──────── Dataset section

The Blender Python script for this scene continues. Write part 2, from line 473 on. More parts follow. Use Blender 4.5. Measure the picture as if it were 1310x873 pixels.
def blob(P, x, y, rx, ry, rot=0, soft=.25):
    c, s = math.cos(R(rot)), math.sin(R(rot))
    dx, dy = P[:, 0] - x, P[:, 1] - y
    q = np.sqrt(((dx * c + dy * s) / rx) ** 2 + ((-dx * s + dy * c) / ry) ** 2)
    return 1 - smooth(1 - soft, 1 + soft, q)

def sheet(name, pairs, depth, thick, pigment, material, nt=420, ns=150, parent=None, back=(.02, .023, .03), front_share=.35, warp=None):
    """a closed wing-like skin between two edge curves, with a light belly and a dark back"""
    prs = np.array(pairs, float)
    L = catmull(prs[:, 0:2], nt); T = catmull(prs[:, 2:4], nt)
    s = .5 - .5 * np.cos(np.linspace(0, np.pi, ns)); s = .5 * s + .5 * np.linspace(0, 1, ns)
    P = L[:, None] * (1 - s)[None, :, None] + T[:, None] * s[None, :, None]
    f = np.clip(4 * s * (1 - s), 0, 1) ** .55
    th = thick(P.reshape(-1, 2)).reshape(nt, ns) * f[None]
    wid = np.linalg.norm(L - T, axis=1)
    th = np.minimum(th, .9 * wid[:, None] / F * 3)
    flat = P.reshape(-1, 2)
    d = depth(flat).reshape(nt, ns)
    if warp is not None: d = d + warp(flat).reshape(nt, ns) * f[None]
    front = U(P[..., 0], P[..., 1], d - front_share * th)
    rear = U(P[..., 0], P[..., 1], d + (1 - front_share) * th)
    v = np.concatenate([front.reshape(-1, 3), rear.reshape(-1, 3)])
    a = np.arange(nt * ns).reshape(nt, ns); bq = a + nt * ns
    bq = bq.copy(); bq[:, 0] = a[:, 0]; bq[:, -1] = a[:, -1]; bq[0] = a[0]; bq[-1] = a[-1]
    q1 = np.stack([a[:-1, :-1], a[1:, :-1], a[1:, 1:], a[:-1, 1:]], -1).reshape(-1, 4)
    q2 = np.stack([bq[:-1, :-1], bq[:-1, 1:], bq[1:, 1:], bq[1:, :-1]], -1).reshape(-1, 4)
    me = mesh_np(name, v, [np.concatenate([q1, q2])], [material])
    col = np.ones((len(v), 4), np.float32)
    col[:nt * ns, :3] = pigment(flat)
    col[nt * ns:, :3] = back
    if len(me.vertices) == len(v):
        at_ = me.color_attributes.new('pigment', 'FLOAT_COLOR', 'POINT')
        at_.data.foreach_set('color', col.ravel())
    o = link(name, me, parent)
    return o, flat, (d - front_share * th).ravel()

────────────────

[Challenge] Exactly as written, please reproduce the lines from the first line of the data to the line containing "return 1 - smooth(1 - soft, 1 + soft, q)", inclusive, and nothing else.

[Task output]
The Blender Python script for this scene continues. Write part 2, from line 473 on. More parts follow. Use Blender 4.5. Measure the picture as if it were 1310x873 pixels.
def blob(P, x, y, rx, ry, rot=0, soft=.25):
    c, s = math.cos(R(rot)), math.sin(R(rot))
    dx, dy = P[:, 0] - x, P[:, 1] - y
    q = np.sqrt(((dx * c + dy * s) / rx) ** 2 + ((-dx * s + dy * c) / ry) ** 2)
    return 1 - smooth(1 - soft, 1 + soft, q)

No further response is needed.